Abstract

The market risk premium is estimated based on the equilibrium relationship between risk and expected returns in an intertemporal setting characterized by periods of distinctly different levels of risk. In this environment of discrete volatility states, expected returns compensate investors for current volatility risk as well as the risk associated with a change in the level of market volatility. More importantly, expected returns include the expected change in market value associated with a change in the level of market risk. For this reason, average realized returns within each volatility state do not reflect the risk premium required by investors for state specific risk. By explicitly modelling the process governing the evolution of volatility states, I recover the required risk premium for each volatility state.
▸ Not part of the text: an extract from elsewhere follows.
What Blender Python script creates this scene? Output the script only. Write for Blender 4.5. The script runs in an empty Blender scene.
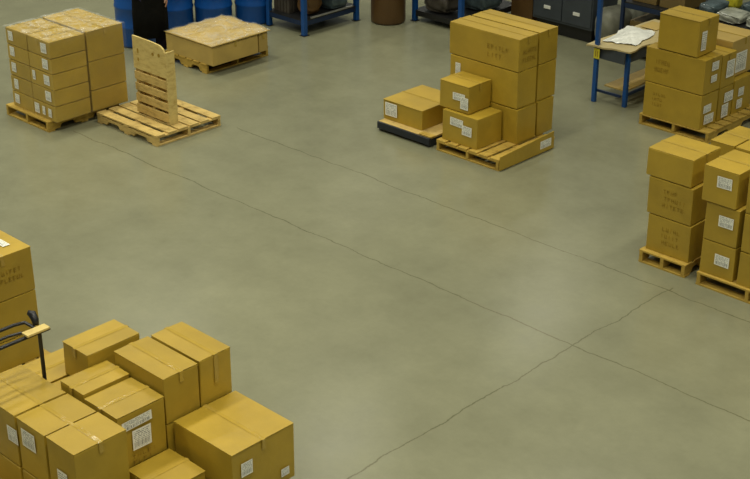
import bpy, bmesh, math, random
from mathutils import Vector, Matrix
random.seed(11)
S = bpy.context.scene
C = S.collection
PI = math.pi

# ------------------------------------------------------------------ materials
def newmat(name):
    m = bpy.data.materials.new(name); m.use_nodes = True
    nt = m.node_tree; b = nt.nodes['Principled BSDF']
    return m, nt, b

def noise(nt, scale, detail=4, vec=None, rough=.55):
    n = nt.nodes.new('ShaderNodeTexNoise')
    n.inputs['Scale'].default_value = scale; n.inputs['Detail'].default_value = detail
    n.inputs['Roughness'].default_value = rough
    if vec is not None: nt.links.new(vec, n.inputs['Vector'])
    return n

def coords(nt, out='Object', scale=(1, 1, 1)):
    t = nt.nodes.new('ShaderNodeTexCoord'); mp = nt.nodes.new('ShaderNodeMapping')
    mp.inputs['Scale'].default_value = scale
    nt.links.new(t.outputs[out], mp.inputs['Vector'])
    return mp.outputs['Vector']

def ramp(nt, fac, stops):
    r = nt.nodes.new('ShaderNodeValToRGB'); e = r.color_ramp.elements
    while len(e) < len(stops): e.new(.5)
    for i, (p, c) in enumerate(stops):
        e[i].position = p; e[i].color = (*c, 1)
    nt.links.new(fac, r.inputs['Fac'])
    return r.outputs['Color']

def bump(nt, b, h, strength=.2, dist=.01):
    bp = nt.nodes.new('ShaderNodeBump'); bp.inputs['Strength'].default_value = strength
    bp.inputs['Distance'].default_value = dist
    nt.links.new(h, bp.inputs['Height']); nt.links.new(bp.outputs['Normal'], b.inputs['Normal'])
    return bp

def simple(name, col, rough=.6, var=.12, nscale=6, metal=0, bstr=.1, spec=.5):
    m, nt, b = newmat(name)
    v = coords(nt)
    n = noise(nt, nscale, 5, v)
    lo = tuple(c * (1 - var) for c in col); hi = tuple(min(1, c * (1 + var)) for c in col)
    nt.links.new(ramp(nt, n.outputs['Fac'], [(.3, lo), (.7, hi)]), b.inputs['Base Color'])
    b.inputs['Roughness'].default_value = rough; b.inputs['Metallic'].default_value = metal
    b.inputs['Specular IOR Level'].default_value = spec
    bump(nt, b, n.outputs['Fac'], bstr, .01)
    return m

def cardboard(name, col, rough=.46):
    m, nt, b = newmat(name)
    v = coords(nt)
    info = nt.nodes.new('ShaderNodeObjectInfo')
    add = nt.nodes.new('ShaderNodeVectorMath'); add.operation = 'ADD'
    sc = nt.nodes.new('ShaderNodeVectorMath'); sc.operation = 'SCALE'; sc.inputs['Scale'].default_value = 40
    nt.links.new(info.outputs['Random'], sc.inputs[0])
    nt.links.new(v, add.inputs[0]); nt.links.new(sc.outputs[0], add.inputs[1])
    n = noise(nt, 3.0, 5, add.outputs[0])
    lo = tuple(c * .86 for c in col); hi = tuple(min(1, c * 1.08) for c in col)
    c1 = ramp(nt, n.outputs['Fac'], [(.3, lo), (.7, hi)])
    w = nt.nodes.new('ShaderNodeTexWave'); w.inputs['Scale'].default_value = 28
    w.inputs['Distortion'].default_value = .4
    nt.links.new(v, w.inputs['Vector'])
    mx = nt.nodes.new('ShaderNodeMix'); mx.data_type = 'RGBA'; mx.blend_type = 'MULTIPLY'
    mx.inputs[0].default_value = .08
    nt.links.new(c1, mx.inputs[6]); nt.links.new(w.outputs['Color'], mx.inputs[7])
    hs = nt.nodes.new('ShaderNodeHueSaturation')
    mr = nt.nodes.new('ShaderNodeMapRange'); mr.inputs['To Min'].default_value = .92; mr.inputs['To Max'].default_value = 1.07
    nt.links.new(info.outputs['Random'], mr.inputs['Value']); nt.links.new(mr.outputs[0], hs.inputs['Value'])
    nt.links.new(mx.outputs[2], hs.inputs['Color'])
    nt.links.new(hs.outputs['Color'], b.inputs['Base Color'])
    b.inputs['Roughness'].default_value = rough
    b.inputs['Specular IOR Level'].default_value = .6
    n2 = noise(nt, 7, 3, add.outputs[0])
    bump(nt, b, n2.outputs['Fac'], .25, .02)
    return m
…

The dynamic nature of the volatility process implies a term structure of expected forward risk premia that is dependent upon the current level of market volatility. During the period from 1926 to 1997, my estimates indicate that the economy is likely to have been in the high-volatility state approximately 13 percent of the time and that there is a strong statistical relationship between these high-volatility episodes and business cycle contraction periods. In addition, I find evidence of a structural shift in the volatilty process corresponding to the end of the Great Depression Era. As a result of this structural change, the likelihood of being in the high-volatility state decreases dramatically after 1940, implying a significant decrease in the level of market risk. Consistent with this reduction in risk, I find evidence of an abnormal increase in market values during the period from 1940 to 1960. After controlling for this windfall capital gain, my analysis suggests that the long-run market risk premium for the period after 1940 is substantially less than that implied by the simple historical average of excess market returns.